Siempre que intento responder mentalmente a esta insidiosa pregunta recuerdo una de mis escenas favoritas de La señora Dalloway, la novela de Virginia Woolf, aquella que transcurre, llena de sarcasmo e ironía, en el salón de Lady Bruton. Allí, la enérgica aristócrata lleva toda la mañana tratando de escribir sin éxito una carta al Times para expresar su opinión sobre un asunto político. «Después de una mañana de lucha, de un texto comenzado, destruido y reanudado», explica el narrador con burla refiriéndose a su mediocre dominio de la pluma, Lady Bruton, sintiéndose incapaz debido a su “condición femenina”, pide ayuda a Hugh Whitbread, perfecto y pomposo caballero británico. Es así como llegamos al momento culminante de la escena que merece la pena citar completo: “Hugh sacó su pluma estilográfica, su pluma estilográfica de plata, que utilizaba desde hacía veinte años y que aún se encontraba en perfecto estado, dijo, desenroscando el capuchón. Se la había enseñado a los fabricantes, y le dijeron que podía durar indefinidamente”. Cuando Hugh termina de redactar la carta, Lady Bruton la considera al instante una obra maestra.
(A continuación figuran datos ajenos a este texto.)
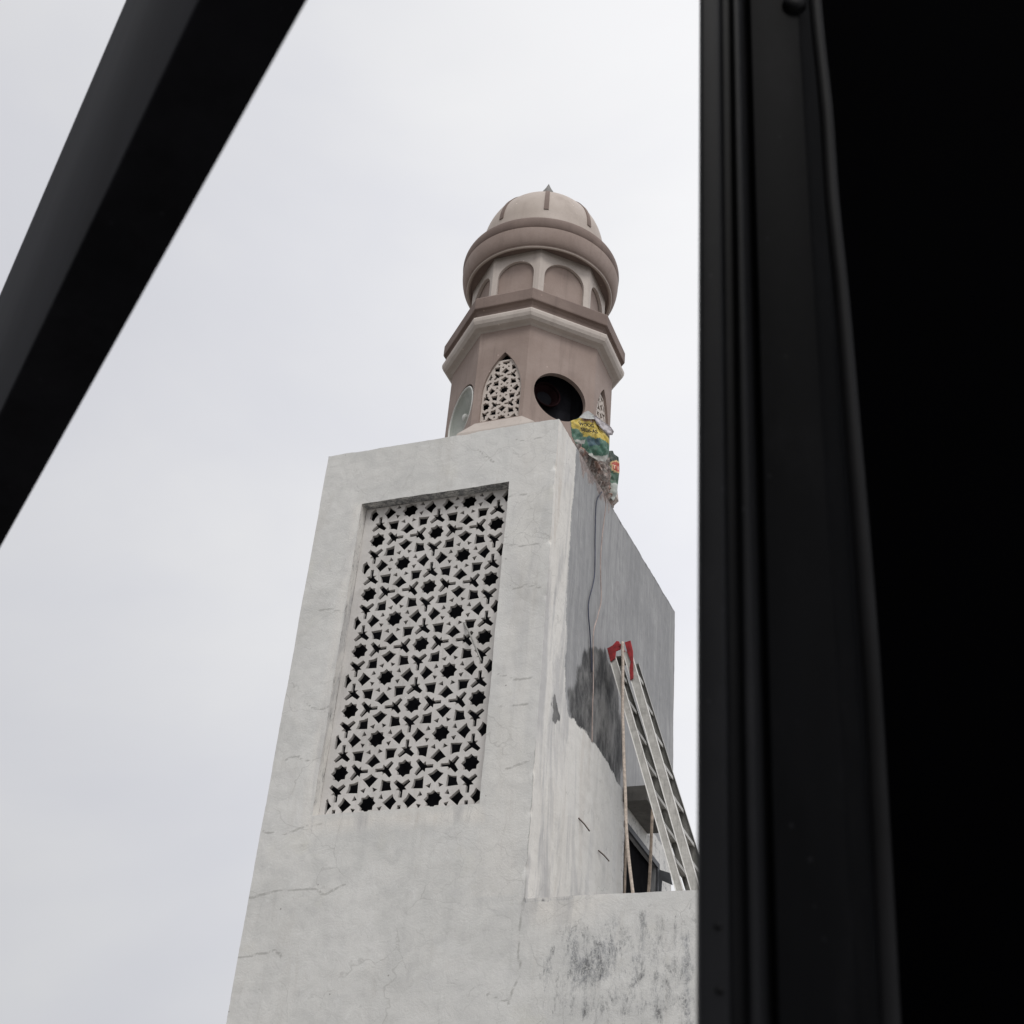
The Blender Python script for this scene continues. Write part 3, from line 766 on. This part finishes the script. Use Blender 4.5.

Si Roland Barthes siguiera vivo, es muy posible que hubiera dedicado una de sus mitologías a estos primeros gestos, tan llamativamente huraños como elocuentes, de Carlos III. Los berrinches del monarca con tinteros y estilográficas al más puro estilo de Anne Elliot o Lady Bruton no solo evidencian la petulante altanería del monarca, sino que pueden leerse también como un elocuente sistema de significados culturales. Signos que nos hablan de la autoridad, la sucesión y el duelo, pero también de los fantasmas del poder y de la inseguridad para ejercerlo. Nunca debió de ser tan difícil para un rey «sostener la pluma» como después del largo reinado de Isabel II.
Por momentos, ante la cara exasperada del rey exigiendo la retirada del tintero el día de su proclamación, parece que nos encontráramos ante un libro abierto, pleno de significado psico-histórico, uno en el que Carlos III hubiera adoptado el papel de Hamlet, pero con la sombra de Gertrudis, su madre, pidiendo venganza. En su rostro ligeramente histérico y en su mano temblorosa al firmar creo que también se hace legible culturalmente la loca escritora encerrada en tantos desvanes, la eterna heredera que se hizo anciana esperando reinar. “¡Ay! De una mujer que prueba la pluma”, escribió Anne Finch, condesa de Winchilsea a comienzos del siglo XVIII, “¡Ay! De semejante intrusa en los derechos de los hombres”.
Cristina Oñoro es profesora de Teoría de la Literatura en la Universidad Complutense de Madrid y autora del ensayo ‘Las que faltaban. Una historia del mundo diferente’ (Taurus).